TI 66AK2E05 custom SoM

Layout view of the 12Layer HDI board

Layout view of the 12Layer HDI board


Ti 66AK2E05 SoM with Zynq BMC

Ti 66AK2E05 SoM with Zynq BMC

Design a compact module for the Texas Instruments 66AK2E05 Processor with memory subsystem, clock sources for the processor cores and high speed serial interfaces. Provide flexible access to GPIOs and debug interfaces.


The Ti 66AK2E05 requires a precisely timed power up , reset and configuration signal sequence in order to reach a functional state. The configuration- or mode-pins are shared with the GPIO pins, which need to be available after power up.

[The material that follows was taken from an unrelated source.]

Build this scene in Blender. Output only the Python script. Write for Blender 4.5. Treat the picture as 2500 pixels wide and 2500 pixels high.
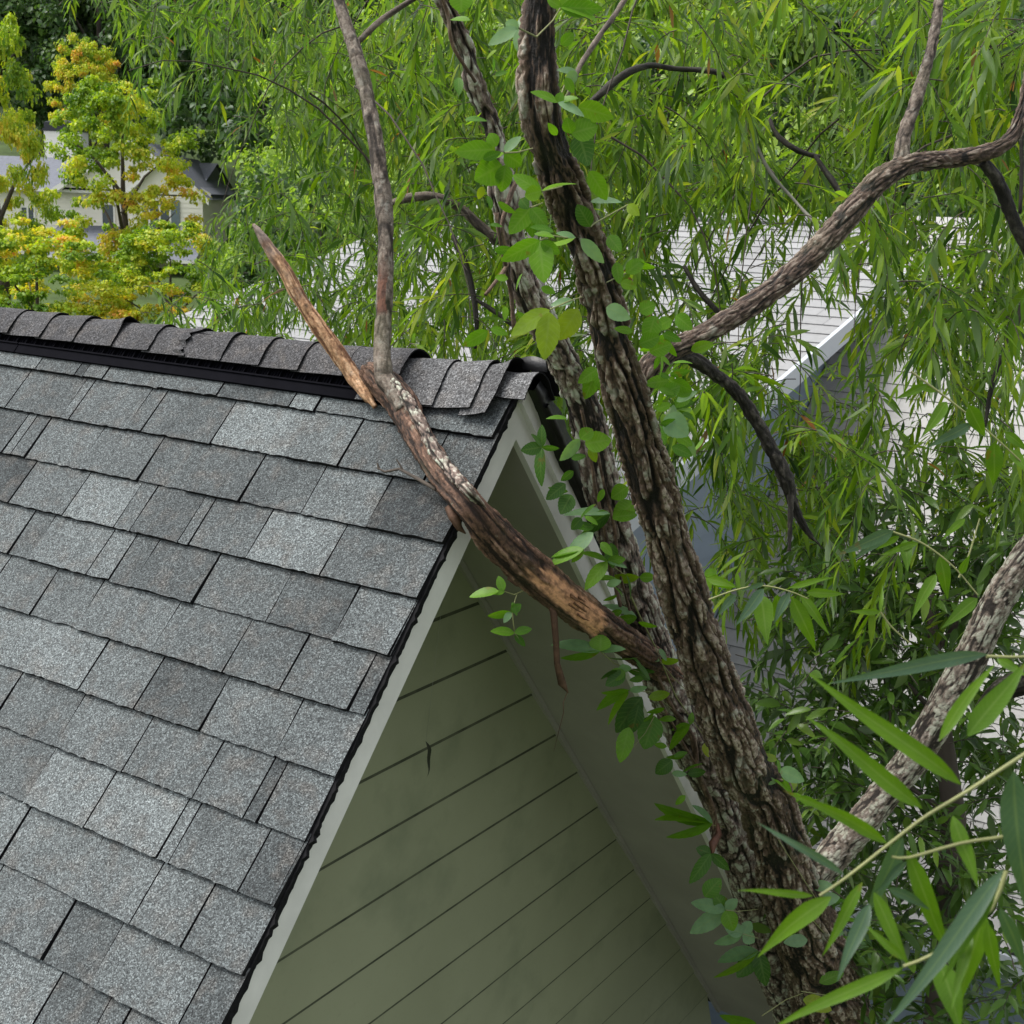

The high speed transceivers (up to 10 Gb) require a low jitter power source, low jitter clock reference and a capable interconnect in order to have adequate link budget on low cost carrier PCBs.

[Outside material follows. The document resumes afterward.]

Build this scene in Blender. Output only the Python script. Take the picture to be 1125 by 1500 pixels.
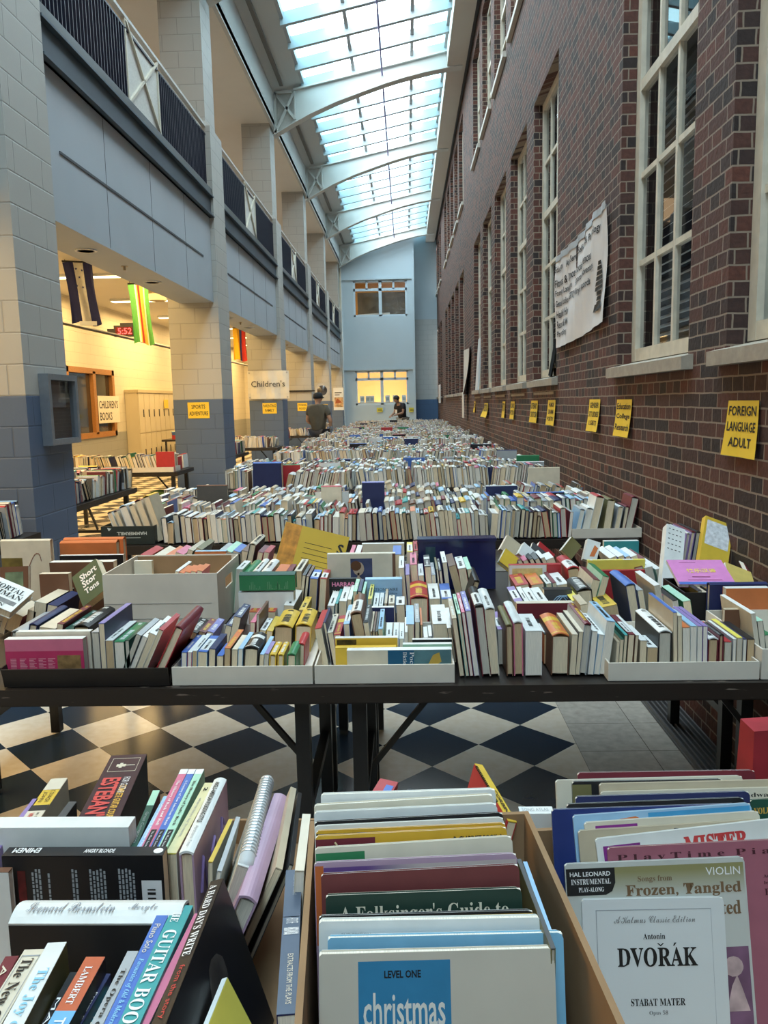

Since the BMC (Board Management Controller) solution of the reference design was not adequate as it relied on a “boat-load” of SPI port expanders, level shifters and an obsolete micro- controller, we decided to implement our own BMC with a Xilinx Zynq. The power-up sequence is implemented as a hybrid design where HW counters in the FPGA fabric provide deterministic action points on a configurable timeline and the processing subsystem implements the I2C based configuration of clock chips and PM bus based Point of Load power management chips. The GPIO pins of the Ti that serve as mode pins during power up, are later multiplexed through the FPGA fabric and made avaliable as GPIO’s on the low speed connector of the module. Since the Zynq provides 200 pins on the FPGA fabric, we could implement a range of additional features that expand the possibilities of the module:

  • The Asynchronous memory interface of the Ti 66AK2E05 was mapped to the Zynq FPGA fabric, this allows for memory mapped peripherals to be implemented in the FPGA. Possible applications are precision timers, additional serial interfaces or security features such as HW encryption. Additional uses can be a serial loader from BMC to boot Flash of the Ti which is also on the asynchronous memory interface.
  • The Debug interface of the Ti was mapped to the FPGA fabric which allows for the implementation of an on-board debugger
  • The FPGA based GPIO pins on the module connector can be utilized as a debug port where a logic analyzer can be attached
  • Spare serial ports of the Ti were connected to the BMC’s serial ports, therefore data can easily be exchanged between the two processor systems. The Ti application can invoke a power cycle, request clock frequency changes or simply enquire about low level system conditions.
  • The 11 high speed clock references are generated by two CDCM6208 clock management chips which are driven by a range of on board and external reference sources.
  • High speed interconnect is provided by 28Gb capable connectors from Samtec.

Skills and Technologies used:

Impedance controlled Layout for fast DDR3 memory and high-speed serial links up to 10 Gb. Software development for BMC, FPGA development for BMC. Linux FSBL adaptations.